## DATA
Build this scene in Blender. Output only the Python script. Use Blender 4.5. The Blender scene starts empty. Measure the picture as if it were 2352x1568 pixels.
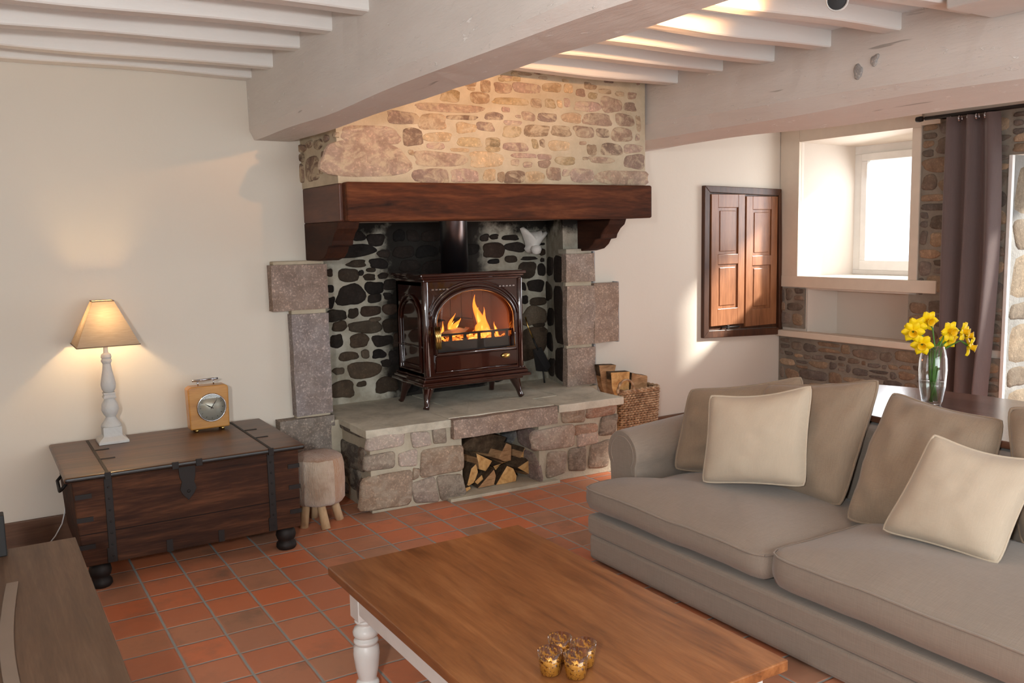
import bpy, bmesh, math, random
from mathutils import Vector, Matrix, noise
sc = bpy.context.scene
PI = math.pi
# ---------------------------------------------------------------- camera
cd = bpy.data.cameras.new('camera'); cam = bpy.data.objects.new('camera', cd)
sc.collection.objects.link(cam); sc.camera = cam
cd.lens = 31.19; cd.sensor_width = 36; cd.clip_start = .05; cd.clip_end = 100
cam.matrix_world = Matrix(((0.85117, 0.08135, -0.51854, -0.3936), (-0.52444, 0.09098, -0.84657, -3.9860),
                           (-0.02169, 0.99252, 0.12010, 1.6051), (0, 0, 0, 1)))
# ---------------------------------------------------------------- world, sun, large lights, exposure
W = bpy.data.worlds.new('world'); sc.world = W; W.use_nodes = True
bg = W.node_tree.nodes['Background']; bg.inputs[0].default_value = (.86, .93, 1, 1); bg.inputs[1].default_value = 3.0

def light(name, kind, loc, power, col, size=.3, aim=None, sizey=None, spot=None, blend=.5):
    d = bpy.data.lights.new(name, kind); o = bpy.data.objects.new(name, d); sc.collection.objects.link(o)
    o.location = loc; d.energy = power; d.color = col
    if kind == 'AREA':
        d.size = size
        if sizey: d.shape = 'RECTANGLE'; d.size_y = sizey
    elif kind == 'SUN': d.angle = size
    else: d.shadow_soft_size = size
    if spot: d.spot_size = spot; d.spot_blend = blend
    if aim: o.rotation_euler = (Vector(aim) - Vector(loc)).to_track_quat('-Z', 'Y').to_euler()
    return o
# low winter sun coming in through the small window and the garden door
sun = light('sun', 'SUN', (9, -3, 6), 20, (1, .95, .86), .10)
sun.rotation_euler = Vector((-1, .75, -.68)).to_track_quat('-Z', 'Y').to_euler()
# photographer's flash, held left of the lens
light('flash', 'AREA', (-.95, -4.15, 1.85), 64, (.98, 1, 1), .16, (1.9, .8, 1.0))
# added soft fill behind the camera, lifts the ambient level of the room
light('rear_fill', 'AREA', (1.6, -5.85, 1.5), 125, (.88, .96, 1), 3.6, (1.6, 0, 2.1), 1.7)
# daylight through the garden door and the small window
light('door_light', 'AREA', (5.9, -1.75, 1.15), 24, (.85, .93, 1), 1.9, (2, -1.0, .6), 1.9)
light('window_light', 'AREA', (5.98, .4, 1.75), 15, (.95, .97, 1), .7, (4.9, .75, 1.3), .8)
sc.view_settings.view_transform = 'Standard'; sc.view_settings.look = 'None'
sc.view_settings.gamma = 1; sc.view_settings.use_curve_mapping = False
sc.view_settings.exposure = 0.0
try:
    sc.cycles.max_bounces = 8; sc.cycles.diffuse_bounces = 4; sc.cycles.glossy_bounces = 4
    sc.cycles.transmission_bounces = 8; sc.cycles.transparent_max_bounces = 16
    sc.cycles.caustics_refractive = False; sc.cycles.caustics_reflective = False
    sc.cycles.sample_clamp_indirect = 6; sc.cycles.use_denoising = True
except Exception: pass

# ---------------------------------------------------------------- materials
def s2l(c):
    return tuple(((v/255/12.92) if v/255 <= .04045 else ((v/255+.055)/1.055)**2.4) for v in c) + (1,)
class NT:
    def __init__(s, name, rough=.6, spec=.5):
        m = bpy.data.materials.new(name); m.use_nodes = True; s.m = m; s.t = m.node_tree
        s.b = s.t.nodes['Principled BSDF']; s.b.inputs['Roughness'].default_value = rough
        s.b.inputs['Specular IOR Level'].default_value = spec; s.out = s.t.nodes['Material Output']
        s.tc = None
    def n(s, typ, ins=None, **kw):
        d = s.t.nodes.new(typ)
        for k, v in kw.items(): setattr(d, k, v)
        for k, v in (ins or {}).items():
            i = d.inputs[k]
            if isinstance(v, bpy.types.NodeSocket): s.t.links.new(v, i)
            else: i.default_value = v
        return d
    def co(s, scale=(1, 1, 1), rot=(0, 0, 0), kind='Object'):
        if not s.tc: s.tc = s.n('ShaderNodeTexCoord')
        return s.n('ShaderNodeMapping', {'Vector': s.tc.outputs[kind], 'Scale': scale, 'Rotation': rot}).outputs[0]
    def noise(s, co, scale, detail=4, rough=.55, dist=0):
        return s.n('ShaderNodeTexNoise', {'Vector': co, 'Scale': scale, 'Detail': detail, 'Roughness': rough, 'Distortion': dist}).outputs[0]
    def ramp(s, fac, stops, interp='LINEAR'):
        r = s.n('ShaderNodeValToRGB', {'Fac': fac}); e = r.color_ramp.elements; r.color_ramp.interpolation = interp
        while len(e) < len(stops): e.new(.5)
        for k, (p, c) in enumerate(stops):
            e[k].position = p; e[k].color = c if len(c) == 4 else s2l(c)
        return r.outputs[0]
    def mix(s, f, a, b, mode='MIX'):
        d = s.t.nodes.new('ShaderNodeMix'); d.data_type = 'RGBA'; d.blend_type = mode
        for i, v in ((0, f), (6, a), (7, b)):
            if isinstance(v, bpy.types.NodeSocket): s.t.links.new(v, d.inputs[i])
            else: d.inputs[i].default_value = v
        return d.outputs[2]
    def math(s, op, a, b=0, c=0):
        d = s.t.nodes.new('ShaderNodeMath'); d.operation = op
        for i, v in enumerate((a, b, c)):
            if isinstance(v, bpy.types.NodeSocket): s.t.links.new(v, d.inputs[i])
            else: d.inputs[i].default_value = v
        return d.outputs[0]
    def col(s, c):
        i = s.b.inputs['Base Color']
        if isinstance(c, bpy.types.NodeSocket): s.t.links.new(c, i)
        else: i.default_value = s2l(c) if len(c) == 3 else c
        return s
    def bump(s, h, strength=.3, dist=.01):
        b = s.n('ShaderNodeBump', {'Height': h, 'Strength': strength, 'Distance': dist})
        s.t.links.new(b.outputs[0], s.b.inputs['Normal']); return s
    def rough(s, v):
        s.t.links.new(v, s.b.inputs['Roughness']); return s
def g(v): return (v, v, v, 1)
def plain(name, c, rough=.5, metal=0, spec=.5, bump=None, coat=0):
    a = NT(name, rough, spec); n = a.noise(a.co(), 9, 5)
    a.col(a.mix(a.math('MULTIPLY', n, .35), s2l(c), s2l([v*.72 for v in c])))
    a.b.inputs['Metallic'].default_value = metal
    if coat: a.b.inputs['Coat Weight'].default_value = coat; a.b.inputs['Coat Roughness'].default_value = .08
    if bump: a.bump(a.noise(a.co(), bump[0], 4), bump[1], .01)
    return a.m
def plaster(name, c, c2, bump=.15):
    a = NT(name, .9, .25); n = a.noise(a.co(), 1.3, 6); f = a.noise(a.co(), 30, 4)
    a.col(a.mix(n, s2l(c), s2l(c2))).bump(a.math('ADD', a.math('MULTIPLY', a.noise(a.co(), 7, 5), .8), a.math('MULTIPLY', f, .25)), bump, .02)
    return a.m
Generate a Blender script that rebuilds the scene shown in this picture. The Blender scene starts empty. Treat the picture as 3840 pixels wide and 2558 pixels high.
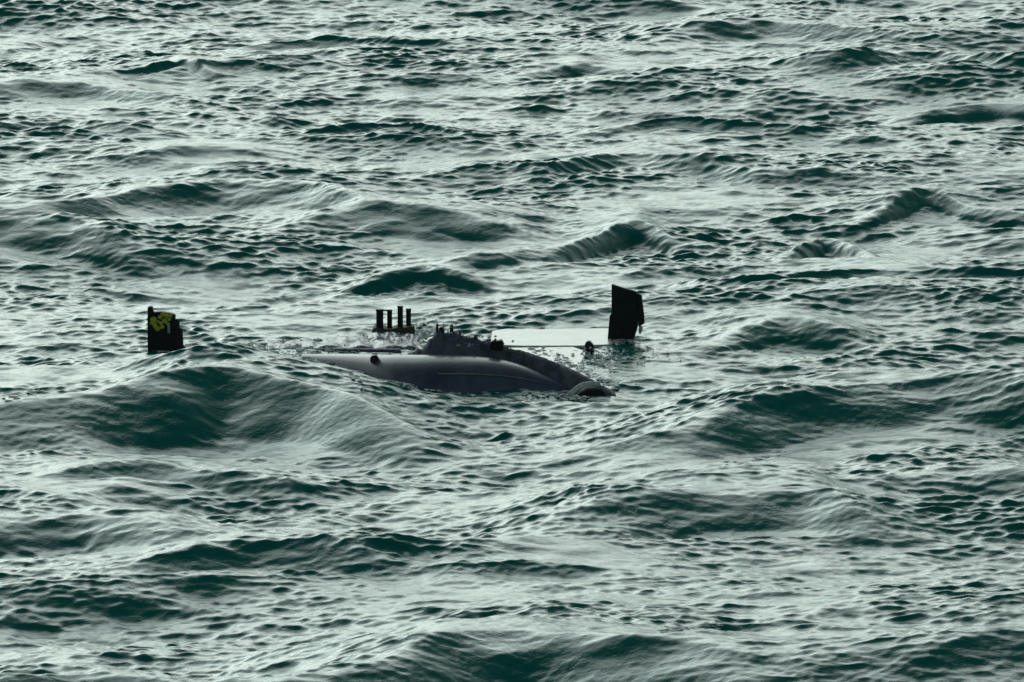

## REQUEST
Print the complete listing exactly, apart from any pictures.

## COMPLETED EXERCISE
Build this scene in Blender. Output only the Python script. Use Blender 4.5. The Blender scene starts empty. Measure the picture as if it were 2352x1568 pixels.
import bpy, bmesh, math, random
from mathutils import Vector, Matrix, noise
sc = bpy.context.scene
PI = math.pi
# ---------------------------------------------------------------- camera
cd = bpy.data.cameras.new('camera'); cam = bpy.data.objects.new('camera', cd)
sc.collection.objects.link(cam); sc.camera = cam
cd.lens = 31.19; cd.sensor_width = 36; cd.clip_start = .05; cd.clip_end = 100
cam.matrix_world = Matrix(((0.85117, 0.08135, -0.51854, -0.3936), (-0.52444, 0.09098, -0.84657, -3.9860),
                           (-0.02169, 0.99252, 0.12010, 1.6051), (0, 0, 0, 1)))
# ---------------------------------------------------------------- world, sun, large lights, exposure
W = bpy.data.worlds.new('world'); sc.world = W; W.use_nodes = True
bg = W.node_tree.nodes['Background']; bg.inputs[0].default_value = (.86, .93, 1, 1); bg.inputs[1].default_value = 3.0

def light(name, kind, loc, power, col, size=.3, aim=None, sizey=None, spot=None, blend=.5):
    d = bpy.data.lights.new(name, kind); o = bpy.data.objects.new(name, d); sc.collection.objects.link(o)
    o.location = loc; d.energy = power; d.color = col
    if kind == 'AREA':
        d.size = size
        if sizey: d.shape = 'RECTANGLE'; d.size_y = sizey
    elif kind == 'SUN': d.angle = size
    else: d.shadow_soft_size = size
    if spot: d.spot_size = spot; d.spot_blend = blend
    if aim: o.rotation_euler = (Vector(aim) - Vector(loc)).to_track_quat('-Z', 'Y').to_euler()
    return o
# low winter sun coming in through the small window and the garden door
sun = light('sun', 'SUN', (9, -3, 6), 20, (1, .95, .86), .10)
sun.rotation_euler = Vector((-1, .75, -.68)).to_track_quat('-Z', 'Y').to_euler()
# photographer's flash, held left of the lens
light('flash', 'AREA', (-.95, -4.15, 1.85), 64, (.98, 1, 1), .16, (1.9, .8, 1.0))
# added soft fill behind the camera, lifts the ambient level of the room
light('rear_fill', 'AREA', (1.6, -5.85, 1.5), 125, (.88, .96, 1), 3.6, (1.6, 0, 2.1), 1.7)
# daylight through the garden door and the small window
light('door_light', 'AREA', (5.9, -1.75, 1.15), 24, (.85, .93, 1), 1.9, (2, -1.0, .6), 1.9)
light('window_light', 'AREA', (5.98, .4, 1.75), 15, (.95, .97, 1), .7, (4.9, .75, 1.3), .8)
sc.view_settings.view_transform = 'Standard'; sc.view_settings.look = 'None'
sc.view_settings.gamma = 1; sc.view_settings.use_curve_mapping = False
sc.view_settings.exposure = 0.0
try:
    sc.cycles.max_bounces = 8; sc.cycles.diffuse_bounces = 4; sc.cycles.glossy_bounces = 4
    sc.cycles.transmission_bounces = 8; sc.cycles.transparent_max_bounces = 16
    sc.cycles.caustics_refractive = False; sc.cycles.caustics_reflective = False
    sc.cycles.sample_clamp_indirect = 6; sc.cycles.use_denoising = True
except Exception: pass

# ---------------------------------------------------------------- materials
def s2l(c):
    return tuple(((v/255/12.92) if v/255 <= .04045 else ((v/255+.055)/1.055)**2.4) for v in c) + (1,)
class NT:
    def __init__(s, name, rough=.6, spec=.5):
        m = bpy.data.materials.new(name); m.use_nodes = True; s.m = m; s.t = m.node_tree
        s.b = s.t.nodes['Principled BSDF']; s.b.inputs['Roughness'].default_value = rough
        s.b.inputs['Specular IOR Level'].default_value = spec; s.out = s.t.nodes['Material Output']
        s.tc = None
    def n(s, typ, ins=None, **kw):
        d = s.t.nodes.new(typ)
        for k, v in kw.items(): setattr(d, k, v)
        for k, v in (ins or {}).items():
            i = d.inputs[k]
            if isinstance(v, bpy.types.NodeSocket): s.t.links.new(v, i)
            else: i.default_value = v
        return d
    def co(s, scale=(1, 1, 1), rot=(0, 0, 0), kind='Object'):
        if not s.tc: s.tc = s.n('ShaderNodeTexCoord')
        return s.n('ShaderNodeMapping', {'Vector': s.tc.outputs[kind], 'Scale': scale, 'Rotation': rot}).outputs[0]
    def noise(s, co, scale, detail=4, rough=.55, dist=0):
        return s.n('ShaderNodeTexNoise', {'Vector': co, 'Scale': scale, 'Detail': detail, 'Roughness': rough, 'Distortion': dist}).outputs[0]
    def ramp(s, fac, stops, interp='LINEAR'):
        r = s.n('ShaderNodeValToRGB', {'Fac': fac}); e = r.color_ramp.elements; r.color_ramp.interpolation = interp
        while len(e) < len(stops): e.new(.5)
        for k, (p, c) in enumerate(stops):
            e[k].position = p; e[k].color = c if len(c) == 4 else s2l(c)
        return r.outputs[0]
    def mix(s, f, a, b, mode='MIX'):
        d = s.t.nodes.new('ShaderNodeMix'); d.data_type = 'RGBA'; d.blend_type = mode
        for i, v in ((0, f), (6, a), (7, b)):
            if isinstance(v, bpy.types.NodeSocket): s.t.links.new(v, d.inputs[i])
            else: d.inputs[i].default_value = v
        return d.outputs[2]
    def math(s, op, a, b=0, c=0):
        d = s.t.nodes.new('ShaderNodeMath'); d.operation = op
        for i, v in enumerate((a, b, c)):
            if isinstance(v, bpy.types.NodeSocket): s.t.links.new(v, d.inputs[i])
            else: d.inputs[i].default_value = v
        return d.outputs[0]
    def col(s, c):
        i = s.b.inputs['Base Color']
        if isinstance(c, bpy.types.NodeSocket): s.t.links.new(c, i)
        else: i.default_value = s2l(c) if len(c) == 3 else c
        return s
    def bump(s, h, strength=.3, dist=.01):
        b = s.n('ShaderNodeBump', {'Height': h, 'Strength': strength, 'Distance': dist})
        s.t.links.new(b.outputs[0], s.b.inputs['Normal']); return s
    def rough(s, v):
        s.t.links.new(v, s.b.inputs['Roughness']); return s
def g(v): return (v, v, v, 1)
def plain(name, c, rough=.5, metal=0, spec=.5, bump=None, coat=0):
    a = NT(name, rough, spec); n = a.noise(a.co(), 9, 5)
    a.col(a.mix(a.math('MULTIPLY', n, .35), s2l(c), s2l([v*.72 for v in c])))
    a.b.inputs['Metallic'].default_value = metal
    if coat: a.b.inputs['Coat Weight'].default_value = coat; a.b.inputs['Coat Roughness'].default_value = .08
    if bump: a.bump(a.noise(a.co(), bump[0], 4), bump[1], .01)
    return a.m
def plaster(name, c, c2, bump=.15):
    a = NT(name, .9, .25); n = a.noise(a.co(), 1.3, 6); f = a.noise(a.co(), 30, 4)
    a.col(a.mix(n, s2l(c), s2l(c2))).bump(a.math('ADD', a.math('MULTIPLY', a.noise(a.co(), 7, 5), .8), a.math('MULTIPLY', f, .25)), bump, .02)
    return a.m
Generate a Blender script that rebuilds the scene shown in this picture. The Blender scene starts empty. Treat the picture as 3840 pixels wide and 2558 pixels high.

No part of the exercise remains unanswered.